## Provided data
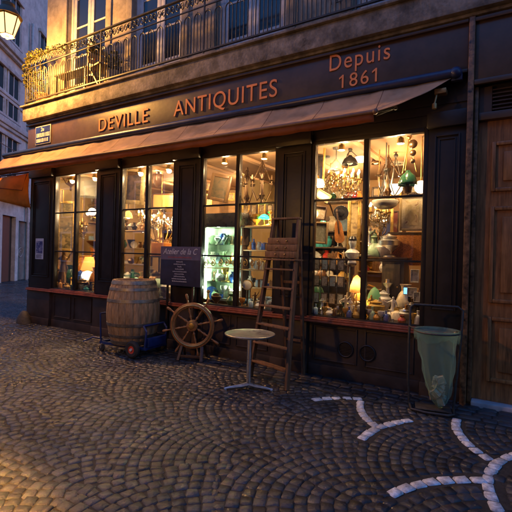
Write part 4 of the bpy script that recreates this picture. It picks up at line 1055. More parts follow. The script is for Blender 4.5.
def table_lamp(P, h, r, shade_mat, label, lit=0.0, base='brass', shape='cone'):
    t = thing('table_lamp', label, 'lamp', P)
    MB().lathe([(0, 0), (h * .22, 0), (h * .22, h * .03), (h * .06, h * .07), (h * .1, h * .25), (h * .04, h * .42), (.008, h * .5), (.008, h * .66), (0, h * .66)], 18).build('base', brass if base == 'brass' else glaze(base), t)
    pr = {'cone': [(r, h * .55), (r * .5, h)], 'dome': [(r, h * .58), (r * .9, h * .74), (r * .5, h * .92), (r * .1, h)], 'globe': [(r * .3, h * .5), (r * .85, h * .6), (r, h * .76), (r * .75, h * .93), (0, h)]}[shape]
    o = MB().lathe(pr, 24).build('lamp_shade', shade_mat, t, 60); md = o.modifiers.new('thick', 'SOLIDIFY'); md.thickness = .004
    if lit: light_in(t, (0, 0, h * .78), lit)
    return t
def shelf_unit(name, label, x0, x1, y0, y1, zs, mat, rz=0.0, back=True):
    t = thing(name, label, 'shelf', (0, 0, 0)); T = .025
    for x in (x0, x1 - T): MB().box(x, x + T, y0, y1, .3, zs[-1] + .3, .003).build('side_panel', mat, t)
    for z in zs: MB().box(x0 + T + .001, x1 - T - .001, y0, y1 - .012, z - T, z, .003).build('shelf', mat, t)
    if back: MB().box(x0, x1, y1 - .01, y1, .3, zs[-1] + .3).build('back_panel', mat, t)
    return t
def along(zs_name, z, x0, x1, y, items, hmax):
    n = len(items); 
    for i, it in enumerate(items):
        kind, colour = it[0], it[1]; k = it[2] if len(it) > 2 else random.uniform(.65, 1.0); x = x0 + (x1 - x0) * (i + .5) / n; P = Vector((x, y + random.uniform(-.04, .04), z + .001)); h = hmax * k
        nm = kind.replace('_body', '').replace('_', ' ')
        lab = f"{colour} {nm} standing on {zs_name}"
        if kind == 'plate': plate(colour, P, h, lab)
        elif kind == 'figurine': figure(P, h, glaze(colour), lab, .4, i % 3)
        elif kind == 'clock': clock(colour, P, h, f"{colour} mantel clock standing on {zs_name}")
        elif kind == 'books': book_row(P - Vector((.08, 0, 0)), 5, h, f"row of {colour} books on {zs_name}", [colour, colour, 'brown'])
        elif kind == 'box':
            o = MB().box(-h * .4, h * .4, -h * .25, h * .25, 0, h * .5, .006).build('wooden_box', glaze(colour)); o.location = P; o.rotation_euler = (0, 0, random.uniform(-.3, .3)); tag(o, f"{colour} box lying on {zs_name}", 'box')
        else: pot(kind, colour, P, h, lab, wide=.9 if kind != 'bowl' else .5)
def on_deck(px, pyb, Y): p = at(px, pyb, Y); p.z = .801; return p

def build_spots():
    # small ceiling spotlights, all lit
    names = ('first', 'second', 'third', 'fourth'); first = None
    for i, (a, b) in enumerate(WIN):
        for x, y, where in ((a * .78 + b * .22, .175, 'at the left, close behind'), (a * .22 + b * .78, .175, 'at the right, close behind'), ((a + b) / 2 - 1.0, 1.9, 'deep in the room behind')):
            lab = f"small lit ceiling spotlight {where} the {names[i]} window"
            if first is None:
                t = thing('ceiling_spotlight', lab, 'spotlight', (x, y, CEIL), 0, 'ceiling spotlights in the shop')
                MB().lathe([(0, -.001), (.05, -.001), (.05, -.02), (.012, -.02), (.012, -.06), (0, -.06)], 16).build('mount', brass, t)
                MB().lathe([(.015, -.06), (.04, -.075), (.05, -.15), (.046, -.15), (.036, -.08), (0, -.07)], 18).build('housing', brass, t)
                MB().lathe([(0, -.138), (.044, -.138), (.04, -.125), (0, -.125)], 18).build('bulb', glow('spot_bulb', (1, .74, .42), 30.0), t)
                light_in(t, (0, 0, -.17), SPOT_W * .55, (1, .67, .33), .045); first = t
            else:
                c = copy_thing(first); c.location = (x, y, CEIL); c['label'] = lab
                for ch in c.children:
                    if ch.type == 'LIGHT': ch.data = ch.data.copy(); ch.data.energy = SPOT_W * ((.55, .6, .5, .45) if y < 1 else (1.6, 1.6, 1.3, 1.2))[i]
build_spots()

def build_window_one():
    # furthest window: end wall close by
    t = thing('wall_ornament', 'dark carved wooden wall bracket hanging high in the first window', 'ornament', at(71, 182, .5), .5)
    m = MB(); m.lathe([(0, -.22), (.03, -.18), (.02, -.1), (.09, -.02), (.05, .04), (.12, .1), (.08, .18), (.02, .24), (0, .25)], 12, sy=.5)
    for s_ in (-1, 1): m.tube([(0, 0, -.1), (s_ * .1, -.03, -.04), (s_ * .15, -.04, .06), (s_ * .08, -.05, .12)], [.02, .018, .014, .01], 6); m.tube([(0, 0, .1), (s_ * .12, -.02, .16), (s_ * .16, -.03, .24)], [.02, .015, .008], 6)
    m.build('carving', dark_wood, t)
    pendant(90, 186, .75, 22, 22, cloth_mat('grey_beaded_cloth', (.35, .33, .27), .35), 'large grey drum lampshade hanging high in the first window', 'drum', 0)
    pic(66, 226, .55, 17, 50, gilt, [(.1, .06, .03), (.2, .14, .06), (.05, .04, .02), (.3, .2, .09)], 'tall gilt framed old painting leaning in the first window', .75, 0, .06, scale=6)
    pic(74, 238, 1.15, 9, 28, gilt, [(.2, .12, .05), (.45, .3, .12), (.1, .06, .03)], 'narrow gilt framed painting behind the tall leaning painting in the first window', .75)
    P = at(92, 214, .62); t = thing('globe_lamp', 'bright white glass globe lamp lit in the first window', 'lamp', P)
    MB().ball((0, 0, .05), .085, 16).build('glass', glow('white_globe', (1, .84, .58), 6.5), t); MB().lathe([(0, -.06), (.03, -.06), (.05, -.03), (0, -.025)], 12).tube([(0, 0, -.05), (.08, .06, -.1), (.1, .1, -.28), (.02, .1, -.35)], .012, 6).build('bracket', brass, t); light_in(t, (0, -.12, .0), SHADE_W * 1.3)
    Y = 1.35; zs = [at(86, py, Y).z for py in (292, 256, 240, 222, 205)]; x0, x1 = at(64, 240, Y).x - .4, at(97, 240, Y).x + .1
    shelf_unit('shelf_unit', 'cream wooden shelf unit full of small antiques behind the first window', x0, x1, Y, Y + .32, zs, cream_wood)
    N = 'shelf behind the first window'
    along('the top ' + N, zs[4], x0 + .1, x1 - .1, Y + .14, [('vase', 'ochre'), ('urn', 'white'), ('plate', 'pale blue'), ('jug', 'brown'), ('goblet', 'silver'), ('vase', 'red')], .24)
    along('the second ' + N, zs[3], x0 + .1, x1 - .1, Y + .14, [('ginger_jar', 'white'), ('books', 'brown'), ('figurine', 'bronze'), ('bowl', 'cream'), ('clock', 'gold'), ('carafe', 'amber')], .24)
    along('the third ' + N, zs[2], x0 + .1, x1 - .1, Y + .14, [('box', 'turquoise'), ('plate', 'turquoise'), ('vase', 'turquoise'), ('bowl', 'white'), ('box', 'pale blue'), ('bottle', 'dark green')], .22)
    along('the lowest ' + N, zs[1], x0 + .1, x1 - .1, Y + .14, [('vase', 'cream'), ('teapot_body', 'white'), ('candlestick', 'gold'), ('urn', 'bronze'), ('plate', 'orange'), ('jug', 'white')], .26)
    p = on_deck(63, 288, .34); figure(p, (at(66, 250, .34) - at(63, 289, .34)).z, glaze('bronze'), 'tall dark bronze statue of a draped figure with one raised arm in the first window', .9, 0, name='bronze_statue', robe=glaze('bronze'))
    P = at(89, 262, .9); table_lamp(Vector((P.x, P.y, .81)), P.z - .81 + .12, .19, glow('orange_shade', (1, .33, .06), .8), 'lit orange fabric lampshade on a lamp in the first window', SHADE_W * .7, 'cream')
    P = on_deck(87, 290, .42); table_lamp(P, .42, .13, glow('flower_shade', (1, .78, .42), 1.7), 'white flower shaped glass lamp lit on the first window deck', SHADE_W * .6, 'bronze', 'globe')
    for px, k, c, h in ((79, 'bottle', 'black', .30), (82.5, 'urn', 'bronze', .26), (76, 'ginger_jar', 'white', .16), (91.5, 'jug', 'black', .2), (83, 'bowl', 'white', .1), (58, 'vase', 'white', .18), (70.5, 'candlestick', 'gold', .27)):
        pot(k, c, on_deck(px, 290, .22 + .1 * random.random()), h, f"{c} {k.replace('_', ' ')} on the display deck of the first window", wide=.9 if k != 'bowl' else .9)
    pic(84, 268, .95, 14, 26, gilt, [(.5, .2, .05), (.65, .35, .1), (.3, .12, .04)], 'orange toned painting in a gilt frame low in the first window', .7)
build_window_one()

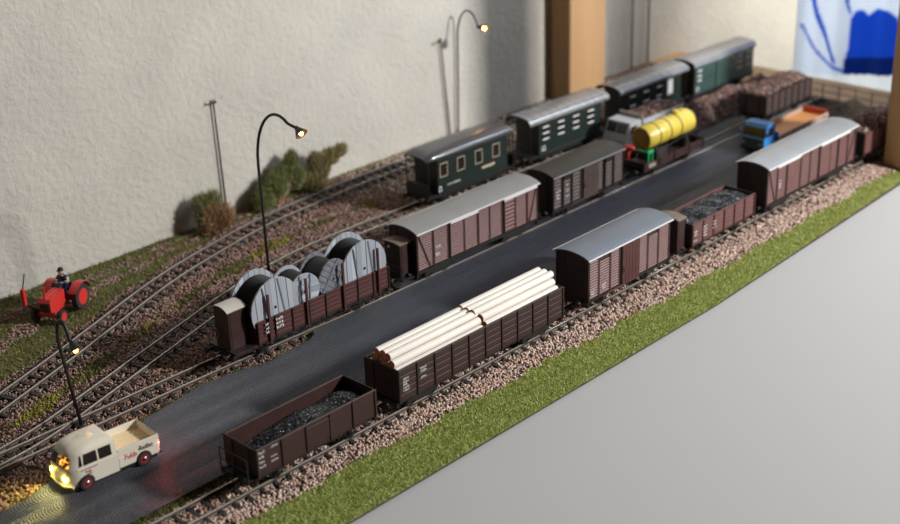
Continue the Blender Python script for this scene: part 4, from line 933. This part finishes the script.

## Brief
In the entries above, identify every line with the string "Blender".

## Task answer
Write part 4 of the bpy script that recreates this picture. It picks up at line 1055. More parts follow. The script is for Blender 4.5.
Continue the Blender Python script for this scene: part 4, from line 933. This part finishes the script.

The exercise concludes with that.